Но главным местом работы я все же продолжал считать стокгольмскую Оперу, хотя она и не была местом моей штатной работы. У меня был контракт стипендиата — 500 крон в месяц. Контракт обусловливал целый ряд интересных для меня обязанностей, но не давал никаких привилегий. Стремительно приближался срок моего первого заграничного ангажемента, мне надо было попытаться выкроить несколько дней в декабре для записи с Гербертом фон Караяном в Риме оратории Стравинского «Царь Эдип», вещи необычайно трудной. Ее должны были передавать по итальянскому радио 20 декабря 1952 года.

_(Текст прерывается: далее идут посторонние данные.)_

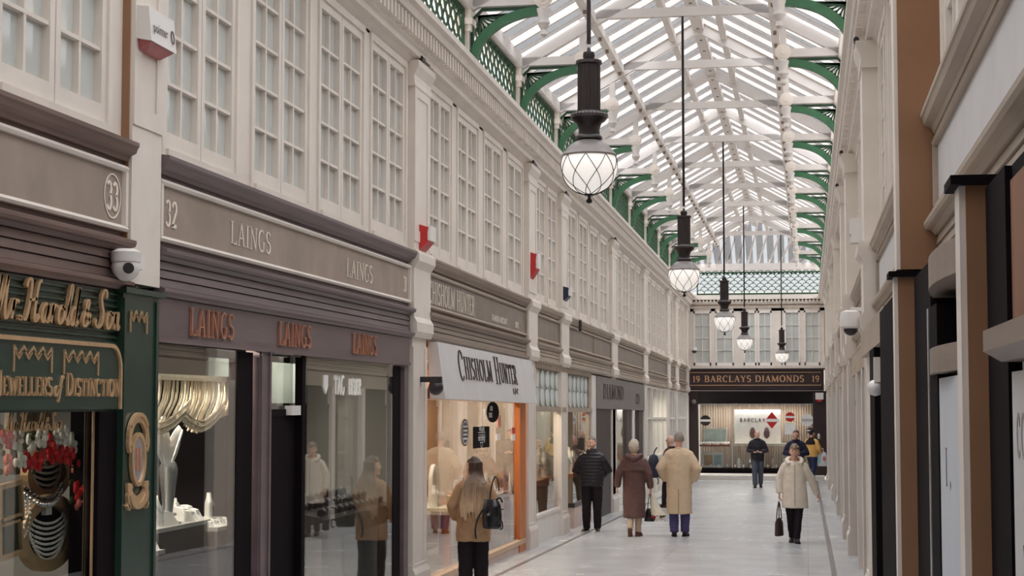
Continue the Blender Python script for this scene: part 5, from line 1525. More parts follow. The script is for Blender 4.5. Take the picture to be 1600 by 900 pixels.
# ------------------------------------------------------------------ people
SKIN = mat('skin', (216, 168, 144), .5, .4, .05, 8)
SKIN2 = mat('fair_skin', (226, 180, 158), .5, .4, .05, 8)
LIP = mat('lips', (176, 104, 94), .5)
EYEW = mat('eye_white', (226, 220, 214), .3, .5, 0)
EYED = mat('eye_iris', (52, 40, 34), .2, .5, 0)
CLOUD = bpy.data.textures.new('cloth_folds', 'CLOUDS'); CLOUD.noise_scale = .11
def remesh(o, vox, disp=0.0, smooth=4):
    m = o.modifiers.new('remesh', 'REMESH'); m.mode = 'VOXEL'; m.voxel_size = vox; m.use_smooth_shade = True
    s_ = o.modifiers.new('smooth', 'SMOOTH'); s_.iterations = smooth; s_.factor = .5
    if disp:
        d = o.modifiers.new('folds', 'DISPLACE'); d.texture = CLOUD; d.strength = disp; d.mid_level = .5
    return o
V = Vector
def hand(mb, wr, d, n, curl=.5):
    d = V(d).normalized(); n = V(n); n = (n - d * n.dot(d)).normalized(); l = d.cross(n)
    wr = V(wr)
    mb.tube([wr - d * .02, wr + d * .03, wr + d * .065, wr + d * .095], [.026, .036, .041, .036], 12, flat=.45, up=l)
    for k, (o_, L) in enumerate(((-.029, .062), (-.010, .076), (.010, .080), (.028, .070))):
        p = wr + d * .085 + l * o_; pts = [p]; a = 0
        for j in range(3):
            a += curl * (.5 if j == 0 else .9)
            p = p + (d * math.cos(a) + n * math.sin(a)) * (L * (.45, .32, .26)[j]); pts.append(p)
        mb.tube(pts, [.0095, .009, .0085, .0065], 8)
    t0 = wr + d * .03 + l * .030
    mb.tube([t0, t0 + (d * .6 + l * .6 + n * .4).normalized() * .035, t0 + (d * .6 + l * .6 + n * .4).normalized() * .035 + (d * .9 + n * .5).normalized() * .03], [.013, .011, .008], 8)
def head_fn(p):
    x, y, z = p
    if z < 0:
        x *= 1 + .30 * z * abs(z) * 1.0 - .12 * (z * z)
        if y < 0: y = y * (1 + .35 * z)
        else: y *= 1 - .06 * z * z
    else:
        x *= 1 - .04 * z; 
    if y > .75: y = .75 + (y - .75) * .6
    return V((x, y, z))
def person(label, loc, rz, H, pose, skin, hairm, hair, clothes, head_yaw=0, head_pitch=0, face=True, sxy=1.0, shoe=None, glasses=False):
    r = thing('person', label, 'person', (loc[0], loc[1], fz(loc[1])), rz)
    s = H / 1.75
    r.scale = (s * sxy, s * sxy, s)
    J = dict(shR=(.185, 0, 1.42), shL=(-.185, 0, 1.42), elR=(.24, -.03, 1.13), elL=(-.24, -.03, 1.13), wrR=(.25, .05, .88), wrL=(-.25, .05, .88),
             hpR=(.09, 0, .92), hpL=(-.09, 0, .92), knR=(.10, .02, .49), knL=(-.10, .02, .49), anR=(.10, -.02, .085), anL=(-.10, -.02, .085), ftR=(.15, 1, 0), ftL=(-.15, 1, 0), hnR=(0, .1, -1), hnL=(0, .1, -1), curl=.5)
    J.update(pose)
    J = {k: (V(v) if isinstance(v, tuple) else v) for k, v in J.items()}
    b = MB()
    b.rings([(0, 0, .84, .12, .09), (0, 0, .92, .155, .105), (0, 0, 1.06, .13, .09), (0, 0, 1.22, .15, .105), (0, 0, 1.34, .155, .095), (0, 0, 1.42, .11, .075), (0, -.005, 1.48, .06, .06)], 20)
    hc = V((0, .025, 1.625))
    b.tube([(0, -.01, 1.40), (0, 0, 1.50), (0, .012, 1.57)], [.066, .056, .056], 16)
    for S in 'RL':
        s0 = V((J['sh' + S].x * .82, J['sh' + S].y, J['sh' + S].z - .07))
        b.tube([s0, (s0 + J['el' + S]) / 2, J['el' + S], (J['el' + S] + J['wr' + S]) / 2, J['wr' + S]], [.050, .046, .040, .036, .027], 12)
        ddir = J['hn' + S]
        hand(b, J['wr' + S], ddir, J.get('pn' + S, V((-1 if S == 'R' else 1, 0.2, 0))), J['curl'])
        b.tube([J['hp' + S], (J['hp' + S] * .5 + J['kn' + S] * .5), J['kn' + S], (J['kn' + S] * .6 + J['an' + S] * .4), J['an' + S]], [.085, .072, .052, .052, .036], 14)
        f = J['ft' + S].normalized()
        b.tube([J['an' + S] - f * .05 + V((0, 0, -.045)), J['an' + S] + f * .03 + V((0, 0, -.045)), J['an' + S] + f * .16 + V((0, 0, -.06))], [.032, .034, .022], 10)
    M = (Matrix.Rotation(head_yaw, 3, 'Z') @ Matrix.Rotation(-head_pitch, 3, 'X'))
    def hp(p): return hc + M @ V(p)
    b.ball(hc, (.077, .099, .122), 28, M=M, fn=head_fn)
    b.tube([hp((0, .086, .03)), hp((0, .112, -.022)), hp((0, .086, -.036))], [.008, .0135, .009], 8)
    b.tube([hp((-.045, .078, .032)), hp((0, .090, .030)), hp((.045, .078, .032))], [.008, .009, .008], 8)
    b.ball(hp((0, .074, -.098)), .026, 10)
    b.tube([hp((-.022, .086, -.064)), hp((0, .091, -.062)), hp((.022, .086, -.064))], [.005, .007, .005], 8)
    for sx in (-1, 1):
        b.ball(hp((sx * .079, -.006, -.006)), (.011, .02, .033), 10, M=M)
        b.ball(hp((sx * .045, .062, -.03)), (.024, .026, .024), 10)
    remesh(obj('body', b, skin, r), .0065, 0, 3)
    if face:
        for sx in (-1, 1):
            q = MB(); q.ball(hp((sx * .031, .087, .008)), (.0135, .008, .0075), 10, M=M); e = obj('eye', q, EYEW, r, True)
            q = MB(); q.ball(hp((sx * .031, .0935, .008)), .006, 8); obj('iris', q, EYED, e, True)
            q = MB(); q.tube([hp((sx * .016, .094, .026)), hp((sx * .032, .093, .030)), hp((sx * .048, .084, .026))], .004, 6); obj('eyebrow', q, hairm, r)
        q = MB(); q.tube([hp((-.022, .091, -.064)), hp((0, .097, -.063)), hp((.022, .091, -.064))], [.003, .006, .003], 6); obj('lips', q, LIP, r, True)
    if glasses:
        q = MB()
        for sx in (-1, 1):
            q.tube([hp((sx * .032 + .024 * math.cos(a * PI / 6), .104, .006 + .018 * math.sin(a * PI / 6))) for a in range(13)], .003, 6)
            q.tube([hp((sx * .056, .10, .01)), hp((sx * .082, .0, .012))], .003, 6)
        obj('glasses', q, DKPLAST, r)
    # hair
    q = MB()
    k = hair
    def hf(p):
        x, y, z = p
        cut = k.get('line', .42)
        low = k.get('low', -.55)
        if (y > .1 and z < cut - .25 * (1 - min(1, abs(x)))) or z < low: return V((x * .84, y * .80, z * .86))
        rr = 1 + k.get('vol', .0) * (math.sin(9 * x + 5 * z) * .12 + .3)
        return V((x * rr, y * rr, z * rr))
    q.ball(hp((0, -.008, .012)), (.086, .104, .124), 32, M=M, fn=hf)
    if k.get('long'):
        for j in range(34):
            a = PI * (1.02 + .96 * j / 33) if True else 0
            x0 = .078 * math.cos(a); y0 = .09 * math.sin(a)
            wob = .012 * math.sin(j * 2.3)
            p0 = hp((x0, y0 - .01, .06)); p1 = hp((x0 * 1.15, y0 * 1.15 - .01, -.08))
            fall = k['long']
            tx = x0 * 2.0 + wob
            q.tube(crom([p0, p1, V((tx + (p1.x - tx) * .4, -.125 - .02 * abs(math.sin(j)), 1.42)), V((tx * 1.08, -.155, 1.42 - fall * .5)), V((tx * 1.0 + wob, -.16, 1.42 - fall + .06 * math.sin(j * 1.7)))], 4), [.022, .022, .023, .023, .023, .023, .022, .021, .020, .020, .019, .018, .017, .016, .014, .010, .006][:17], 7)
    if not k.get('none'):
        remesh(obj('hair', q, hairm, r, True), .009, k.get('disp', .006), 1)
    # clothes
    for c in clothes:
        kind = c[0]
        if kind == 'top':
            _, nm, m, rings, sl, ex = c
            q = MB(); q.rings(rings, 28)
            for S in 'RL':
                sh_, el, wr = J['sh' + S], J['el' + S], J['wr' + S]
                we = el + (wr - el) * ex.get('len', .97)
                sg_ = 1 if sh_.x > 0 else -1
                a0 = V((sg_ * .06, sh_.y, sh_.z + .005)); a1 = V((sg_ * .125, sh_.y, sh_.z - .02)); a2 = V((sg_ * .168, sh_.y, sh_.z - .055)); a3 = V((sg_ * .195, sh_.y, sh_.z - .115))
                q.tube([a0, a1, a2, a3, (a3 + el) / 2, el, (el + we) / 2, we], [sl[0] * .62, sl[0] * .80, sl[0] * .93, sl[0], sl[0] * .98, sl[1], (sl[1] + sl[2]) / 2, sl[2]], 18)
                q.ball(a2, sl[0] * .9, 14)
            if ex.get('ribs'):
                pass
            for z, rx, ry, cy, th in ex.get('collar', []):
                n = 20
                q.tube([(rx * math.cos(2 * PI * a / n), cy + ry * math.sin(2 * PI * a / n), z) for a in range(n + 1)], th, 8)
            remesh(obj(nm, q, m, r), ex.get('vox', .011), ex.get('disp', .02), ex.get('sm', 3))
        elif kind == 'trousers':
            _, m, rad = c
            q = MB()
            q.rings([(0, 0, .80, .10, .10), (0, 0, .86, .17, .125), (0, 0, .96, .172, .122), (0, 0, 1.04, .155, .11)], 24)
            for S in 'RL':
                a_ = J['an' + S] + V((0, 0, -.01))
                q.tube([J['hp' + S] + V((0, 0, -.02)), J['hp' + S] * .5 + J['kn' + S] * .5, J['kn' + S], J['kn' + S] * .45 + a_ * .55, a_], [rad[0], rad[0] * .95, rad[1], rad[1] * .5 + rad[2] * .5, rad[2]], 16)
            remesh(obj('trousers', q, m, r), .011, .018, 3)
        elif kind == 'mesh':
            _, nm, m, mb_, vox, disp = c
            o = obj(nm, mb_, m, r, True)
            if vox: remesh(o, vox, disp, 2)
    um, sm = shoe
    for S in 'RL':
        f = J['ft' + S]; f = V((f.x, f.y, f.z)).normalized(); A = J['an' + S]
        q = MB()
        q.tube([A - f * .075 + V((0, 0, -.035)), A - f * .03 + V((0, 0, -.028)), A + f * .05 + V((0, 0, -.035)), A + f * .13 + V((0, 0, -.048)), A + f * .185 + V((0, 0, -.058))], [.030, .042, .044, .040, .018], 14, flat=.95)
        q.tube([A + V((0, 0, -.04)), A + V((0, 0, .03))], [.045, .046], 14)
        o = remesh(obj('shoe', q, um, r), .009, 0, 2)
        q = MB()
        l = V((-f.y, f.x, 0)).normalized()
        up = l.cross(f) * -1
        if up.z < 0: up = up * -1
        P_ = []
        for t, wd in ((-.10, .024), (-.06, .04), (.04, .043), (.13, .045), (.19, .03), (.21, .012)): P_.append((t, wd))
        vs = []
        base = A + V((0, 0, -.085))
        out = [(t, wd) for t, wd in P_] + [(t, -wd) for t, wd in reversed(P_)]
        n = len(out)
        for h in (0.002, .026): vs += [base + f * t + l * wd + up * h for t, wd in out]
        q.add(vs, [tuple(range(n)), tuple(reversed(range(n, 2 * n)))] + [(i, (i + 1) % n, n + (i + 1) % n, n + i) for i in range(n)])
        obj('sole', q, sm, o)
    return r
BLKC = mat('black_cloth', (34, 28, 32), .8, .2, .12, 12, .15, 200)
SHOEB = mat('black_leather', (30, 24, 26), .35, .5, .1, 10)
SOLEW = mat('white_rubber', (206, 202, 198), .6, .3, .05)
SOLED = mat('dark_rubber', (36, 32, 32), .7, .2, .05)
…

Я пришел в кабинет финансового директора Оперы Артура Хилтона. «Не слишком ли вам рано петь за границей?»— спросил он и затянулся толстой сигарой. «Все, что вы рассказываете о приглашениях из разных мест, может быть, и неплохо, но это все невероятно рано. Прежде всего вам надо заняться черновой работой у нас в театре».

Черновой работой, согласно распоряжению Йоэля Берглунда, должна была стать роль Пинкертона в «Мадам Баттерфляй» Пуччини. Когда я рассказал об этом Мартину Эману и Исаю Добровейну, они самым решительным образом стали меня отговаривать. Оба говорили, что мой голос еще слишком «тонок», «узок», чтобы петь «широкого» Пуччини. Под «тонким» они подразумевали то, что голос еще молод и не развит. Конечно, объем моего голоса в годы обучения у Эмана стал больше, я овладел правильной техникой, при помощи которой можно было работать дальше, но все же аппарат принадлежал двадцатисемилетнему человеку. Я еще по-настоящему не впелся, отнюдь нет. А Пуччини для молодого певца представляет просто жизненную опасность, у него есть обессиливающие фразы и для сопрано, и для тенора, потому что весь оркестр, включая струнные, одновременно ведет ту же мелодию. Чтобы быть услышанным в этом месиве, голос должен по-настоящему взвиться. Для молодого певца одна-единственная форсировка за вечер может свести на нет многие годы продвижения вперед.